Copy out all the lines where "part" shows up.

═══ Records for the task

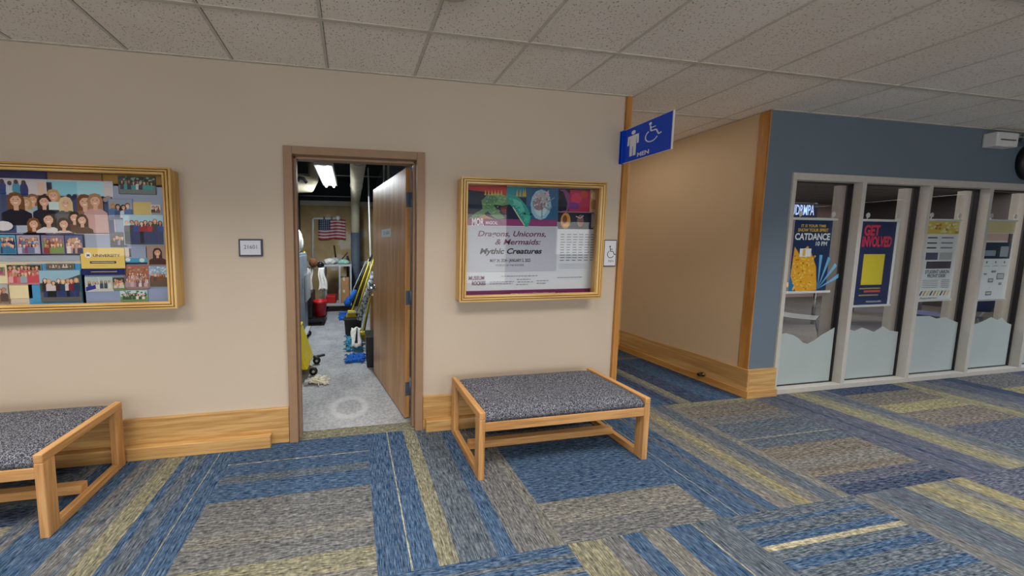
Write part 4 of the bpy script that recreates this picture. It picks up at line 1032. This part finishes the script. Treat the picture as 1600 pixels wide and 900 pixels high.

══════
═══ Records for the task

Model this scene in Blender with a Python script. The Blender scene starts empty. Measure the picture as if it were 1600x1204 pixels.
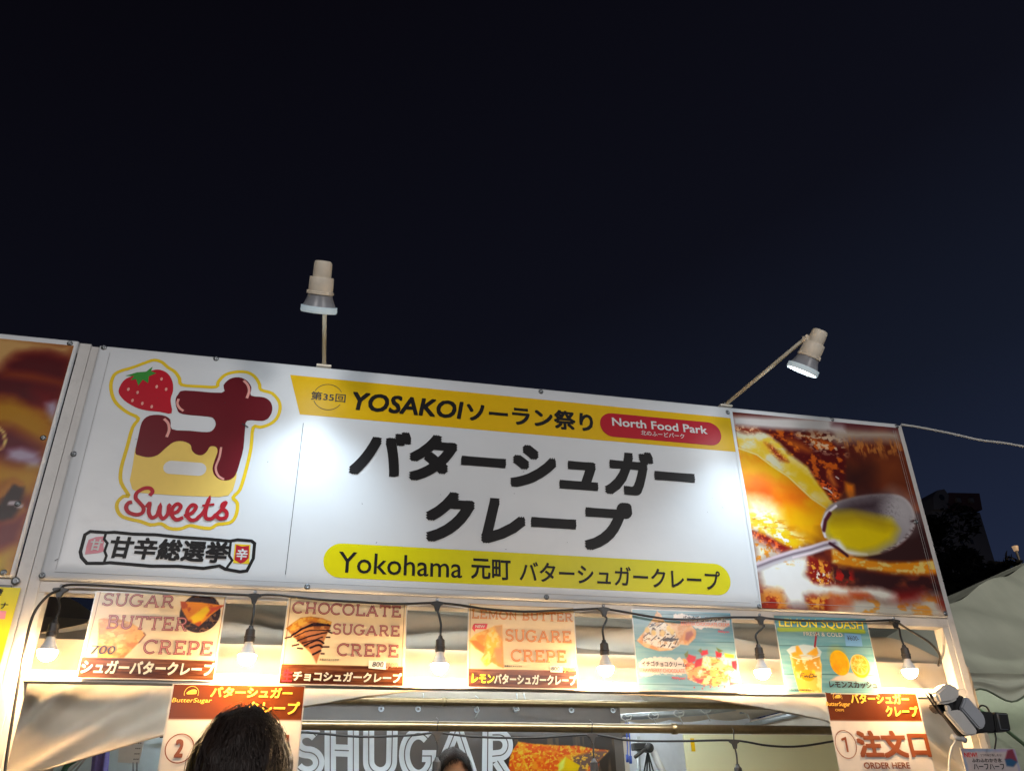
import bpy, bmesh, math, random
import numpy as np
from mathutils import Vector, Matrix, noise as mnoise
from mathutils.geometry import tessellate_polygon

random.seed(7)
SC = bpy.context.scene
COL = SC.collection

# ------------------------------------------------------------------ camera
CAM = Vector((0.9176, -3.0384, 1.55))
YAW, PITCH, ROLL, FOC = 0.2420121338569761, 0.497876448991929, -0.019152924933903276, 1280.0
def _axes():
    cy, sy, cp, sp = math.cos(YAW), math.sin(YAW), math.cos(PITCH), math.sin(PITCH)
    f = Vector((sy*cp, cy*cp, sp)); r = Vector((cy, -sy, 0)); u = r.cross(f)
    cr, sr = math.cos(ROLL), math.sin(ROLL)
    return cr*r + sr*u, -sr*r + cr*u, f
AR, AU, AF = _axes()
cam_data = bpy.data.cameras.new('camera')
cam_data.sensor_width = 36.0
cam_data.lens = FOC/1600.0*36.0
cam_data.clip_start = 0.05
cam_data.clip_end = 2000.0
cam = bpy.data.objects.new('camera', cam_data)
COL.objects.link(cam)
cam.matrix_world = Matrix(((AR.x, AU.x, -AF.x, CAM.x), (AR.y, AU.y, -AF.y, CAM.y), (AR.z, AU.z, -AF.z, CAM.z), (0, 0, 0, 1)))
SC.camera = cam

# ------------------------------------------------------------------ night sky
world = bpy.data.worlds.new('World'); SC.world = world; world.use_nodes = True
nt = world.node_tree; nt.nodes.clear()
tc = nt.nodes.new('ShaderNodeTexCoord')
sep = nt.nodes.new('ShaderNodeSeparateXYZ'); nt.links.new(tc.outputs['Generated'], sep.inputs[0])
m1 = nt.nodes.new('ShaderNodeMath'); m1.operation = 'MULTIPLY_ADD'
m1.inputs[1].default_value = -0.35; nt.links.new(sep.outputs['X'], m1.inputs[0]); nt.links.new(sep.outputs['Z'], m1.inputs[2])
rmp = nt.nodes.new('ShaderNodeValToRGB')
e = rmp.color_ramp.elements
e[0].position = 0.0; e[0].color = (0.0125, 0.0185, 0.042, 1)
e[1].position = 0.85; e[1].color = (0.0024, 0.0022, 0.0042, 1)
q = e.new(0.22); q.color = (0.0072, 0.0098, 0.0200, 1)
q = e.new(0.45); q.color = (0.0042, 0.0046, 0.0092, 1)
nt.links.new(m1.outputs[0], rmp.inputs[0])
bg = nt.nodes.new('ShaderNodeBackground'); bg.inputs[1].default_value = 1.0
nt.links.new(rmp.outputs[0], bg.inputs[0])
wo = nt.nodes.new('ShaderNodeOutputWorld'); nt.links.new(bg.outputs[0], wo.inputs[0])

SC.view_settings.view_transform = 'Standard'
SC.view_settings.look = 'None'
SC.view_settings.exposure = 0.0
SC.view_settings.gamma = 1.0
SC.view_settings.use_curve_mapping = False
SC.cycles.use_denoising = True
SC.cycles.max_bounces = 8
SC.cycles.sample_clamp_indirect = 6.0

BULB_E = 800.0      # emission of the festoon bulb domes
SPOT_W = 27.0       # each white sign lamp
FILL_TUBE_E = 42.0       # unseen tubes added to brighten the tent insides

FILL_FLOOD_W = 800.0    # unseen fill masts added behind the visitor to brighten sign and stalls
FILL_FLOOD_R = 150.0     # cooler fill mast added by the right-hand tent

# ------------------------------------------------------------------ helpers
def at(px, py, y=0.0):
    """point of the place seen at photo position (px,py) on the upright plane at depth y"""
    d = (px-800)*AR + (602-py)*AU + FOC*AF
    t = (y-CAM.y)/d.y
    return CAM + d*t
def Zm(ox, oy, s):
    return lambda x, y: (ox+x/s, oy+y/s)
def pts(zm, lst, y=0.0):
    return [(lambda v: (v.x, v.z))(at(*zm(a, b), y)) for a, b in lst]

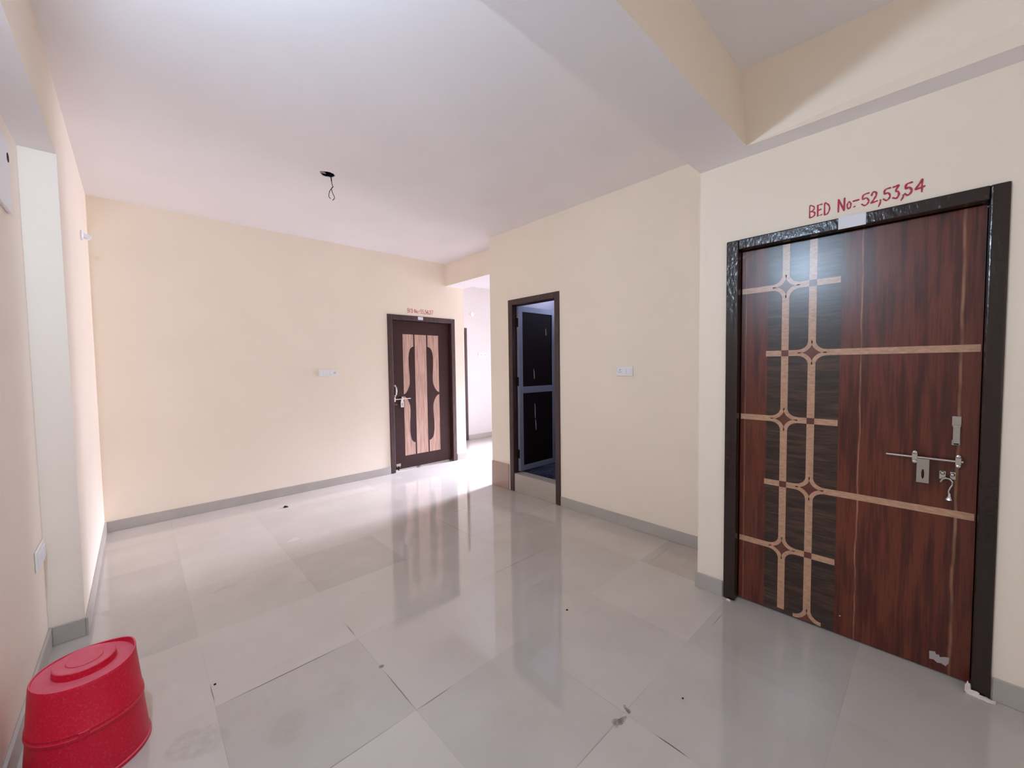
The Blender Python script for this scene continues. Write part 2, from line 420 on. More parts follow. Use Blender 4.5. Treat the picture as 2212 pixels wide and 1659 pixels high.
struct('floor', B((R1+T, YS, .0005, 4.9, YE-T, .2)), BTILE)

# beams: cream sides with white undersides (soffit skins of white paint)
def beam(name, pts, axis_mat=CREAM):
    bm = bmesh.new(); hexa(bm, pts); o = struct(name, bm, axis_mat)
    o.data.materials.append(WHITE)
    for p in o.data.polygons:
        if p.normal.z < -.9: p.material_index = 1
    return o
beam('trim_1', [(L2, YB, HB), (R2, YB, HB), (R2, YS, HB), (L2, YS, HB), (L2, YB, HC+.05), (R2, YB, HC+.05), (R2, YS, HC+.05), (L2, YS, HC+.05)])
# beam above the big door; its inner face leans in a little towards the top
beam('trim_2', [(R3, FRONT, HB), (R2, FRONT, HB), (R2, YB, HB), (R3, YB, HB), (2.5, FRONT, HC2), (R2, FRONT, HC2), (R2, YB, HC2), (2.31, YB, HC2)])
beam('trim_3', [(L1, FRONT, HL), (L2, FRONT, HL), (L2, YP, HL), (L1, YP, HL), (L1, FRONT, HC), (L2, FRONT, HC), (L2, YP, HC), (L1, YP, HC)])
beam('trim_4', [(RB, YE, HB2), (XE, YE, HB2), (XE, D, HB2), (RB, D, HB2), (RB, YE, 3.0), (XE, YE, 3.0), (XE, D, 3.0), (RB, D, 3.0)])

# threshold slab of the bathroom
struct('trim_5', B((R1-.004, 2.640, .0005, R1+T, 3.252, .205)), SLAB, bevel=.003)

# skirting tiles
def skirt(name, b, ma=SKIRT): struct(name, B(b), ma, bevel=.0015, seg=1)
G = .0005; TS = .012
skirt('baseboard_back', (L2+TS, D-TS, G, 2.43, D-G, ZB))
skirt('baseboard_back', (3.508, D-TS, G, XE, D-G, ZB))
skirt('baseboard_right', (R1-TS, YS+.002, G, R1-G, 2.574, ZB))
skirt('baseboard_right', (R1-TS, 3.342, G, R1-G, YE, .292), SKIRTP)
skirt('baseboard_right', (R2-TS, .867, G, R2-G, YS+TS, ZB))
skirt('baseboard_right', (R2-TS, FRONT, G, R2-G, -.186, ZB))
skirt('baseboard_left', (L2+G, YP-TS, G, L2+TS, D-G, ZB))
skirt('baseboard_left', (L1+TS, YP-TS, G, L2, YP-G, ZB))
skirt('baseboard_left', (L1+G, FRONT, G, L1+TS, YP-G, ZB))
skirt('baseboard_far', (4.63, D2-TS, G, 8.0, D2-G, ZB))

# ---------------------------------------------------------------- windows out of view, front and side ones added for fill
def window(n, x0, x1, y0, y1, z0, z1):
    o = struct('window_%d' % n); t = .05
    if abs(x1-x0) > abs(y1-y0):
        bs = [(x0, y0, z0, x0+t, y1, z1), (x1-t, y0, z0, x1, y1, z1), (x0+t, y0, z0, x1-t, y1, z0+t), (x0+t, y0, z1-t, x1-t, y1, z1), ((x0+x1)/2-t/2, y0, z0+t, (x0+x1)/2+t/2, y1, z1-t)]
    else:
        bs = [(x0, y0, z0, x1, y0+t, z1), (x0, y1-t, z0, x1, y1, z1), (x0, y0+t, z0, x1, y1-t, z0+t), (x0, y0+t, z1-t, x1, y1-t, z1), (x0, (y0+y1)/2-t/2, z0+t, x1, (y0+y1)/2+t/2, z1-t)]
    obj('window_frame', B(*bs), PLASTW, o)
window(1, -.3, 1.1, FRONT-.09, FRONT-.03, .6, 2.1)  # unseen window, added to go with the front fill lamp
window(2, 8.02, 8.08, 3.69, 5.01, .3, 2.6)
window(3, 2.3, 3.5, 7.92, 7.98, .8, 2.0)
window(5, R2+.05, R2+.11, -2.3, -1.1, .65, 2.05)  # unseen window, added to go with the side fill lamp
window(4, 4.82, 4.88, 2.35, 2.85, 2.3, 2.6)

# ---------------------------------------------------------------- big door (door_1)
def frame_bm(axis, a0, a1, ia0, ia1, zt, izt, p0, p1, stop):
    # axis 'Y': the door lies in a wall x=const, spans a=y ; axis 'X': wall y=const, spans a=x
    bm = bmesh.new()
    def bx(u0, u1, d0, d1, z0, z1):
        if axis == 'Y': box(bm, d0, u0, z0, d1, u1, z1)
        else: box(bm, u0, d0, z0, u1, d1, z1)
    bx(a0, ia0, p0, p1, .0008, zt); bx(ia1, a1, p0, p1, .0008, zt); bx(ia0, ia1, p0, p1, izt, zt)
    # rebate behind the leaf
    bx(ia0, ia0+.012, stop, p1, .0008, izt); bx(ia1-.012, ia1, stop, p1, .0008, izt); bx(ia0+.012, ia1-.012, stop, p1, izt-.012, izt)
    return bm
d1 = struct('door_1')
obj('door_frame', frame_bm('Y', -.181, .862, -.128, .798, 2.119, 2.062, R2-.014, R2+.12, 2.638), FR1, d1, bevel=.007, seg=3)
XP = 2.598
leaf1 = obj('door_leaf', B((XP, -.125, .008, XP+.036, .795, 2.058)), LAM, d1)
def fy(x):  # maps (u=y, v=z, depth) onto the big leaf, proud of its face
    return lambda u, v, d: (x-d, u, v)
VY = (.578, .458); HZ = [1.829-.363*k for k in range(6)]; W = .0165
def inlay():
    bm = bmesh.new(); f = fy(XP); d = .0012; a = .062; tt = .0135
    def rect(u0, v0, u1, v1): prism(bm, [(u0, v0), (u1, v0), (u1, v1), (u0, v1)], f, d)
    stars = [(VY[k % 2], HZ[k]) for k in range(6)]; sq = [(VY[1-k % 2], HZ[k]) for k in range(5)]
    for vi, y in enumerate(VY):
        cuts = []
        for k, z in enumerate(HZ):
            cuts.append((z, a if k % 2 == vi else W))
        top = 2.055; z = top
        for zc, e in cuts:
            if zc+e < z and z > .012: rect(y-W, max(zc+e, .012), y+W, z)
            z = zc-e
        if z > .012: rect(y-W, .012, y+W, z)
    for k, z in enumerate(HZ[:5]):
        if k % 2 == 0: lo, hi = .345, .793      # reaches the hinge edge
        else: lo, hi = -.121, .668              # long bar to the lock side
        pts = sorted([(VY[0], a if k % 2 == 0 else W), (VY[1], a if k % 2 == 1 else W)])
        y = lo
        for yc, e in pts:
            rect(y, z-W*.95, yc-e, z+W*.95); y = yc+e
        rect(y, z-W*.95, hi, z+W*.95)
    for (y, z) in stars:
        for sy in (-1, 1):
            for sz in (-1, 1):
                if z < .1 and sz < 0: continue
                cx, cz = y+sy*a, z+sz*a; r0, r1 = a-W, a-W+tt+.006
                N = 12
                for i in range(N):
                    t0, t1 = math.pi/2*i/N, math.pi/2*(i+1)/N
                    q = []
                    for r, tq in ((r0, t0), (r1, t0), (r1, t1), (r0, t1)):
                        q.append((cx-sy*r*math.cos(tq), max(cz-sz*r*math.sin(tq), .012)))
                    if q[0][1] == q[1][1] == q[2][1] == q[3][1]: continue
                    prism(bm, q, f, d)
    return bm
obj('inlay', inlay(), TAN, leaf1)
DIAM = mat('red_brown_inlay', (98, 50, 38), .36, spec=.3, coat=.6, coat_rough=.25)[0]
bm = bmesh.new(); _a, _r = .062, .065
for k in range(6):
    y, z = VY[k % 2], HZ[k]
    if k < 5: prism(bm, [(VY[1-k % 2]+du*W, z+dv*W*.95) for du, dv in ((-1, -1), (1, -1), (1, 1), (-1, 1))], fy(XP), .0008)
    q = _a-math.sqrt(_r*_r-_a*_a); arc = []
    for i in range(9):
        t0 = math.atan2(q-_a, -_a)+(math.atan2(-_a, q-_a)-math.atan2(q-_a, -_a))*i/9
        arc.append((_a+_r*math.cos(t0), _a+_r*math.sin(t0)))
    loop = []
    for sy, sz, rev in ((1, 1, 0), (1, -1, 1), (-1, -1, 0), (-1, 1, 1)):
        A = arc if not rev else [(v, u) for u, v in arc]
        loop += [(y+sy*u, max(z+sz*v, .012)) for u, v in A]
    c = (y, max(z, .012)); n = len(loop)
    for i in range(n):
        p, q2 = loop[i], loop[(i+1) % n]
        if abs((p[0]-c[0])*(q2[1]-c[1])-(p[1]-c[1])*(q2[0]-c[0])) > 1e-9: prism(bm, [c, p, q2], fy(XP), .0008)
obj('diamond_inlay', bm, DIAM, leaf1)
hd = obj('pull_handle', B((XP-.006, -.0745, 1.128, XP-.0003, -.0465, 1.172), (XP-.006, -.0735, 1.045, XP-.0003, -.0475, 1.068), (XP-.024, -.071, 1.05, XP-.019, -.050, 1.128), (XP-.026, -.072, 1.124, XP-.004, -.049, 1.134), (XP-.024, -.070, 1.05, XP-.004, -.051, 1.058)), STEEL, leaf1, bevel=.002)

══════

Exercise response:
Write part 4 of the bpy script that recreates this picture. It picks up at line 1032. This part finishes the script. Treat the picture as 1600 pixels wide and 900 pixels high.
The Blender Python script for this scene continues. Write part 2, from line 420 on. More parts follow. Use Blender 4.5. Treat the picture as 2212 pixels wide and 1659 pixels high.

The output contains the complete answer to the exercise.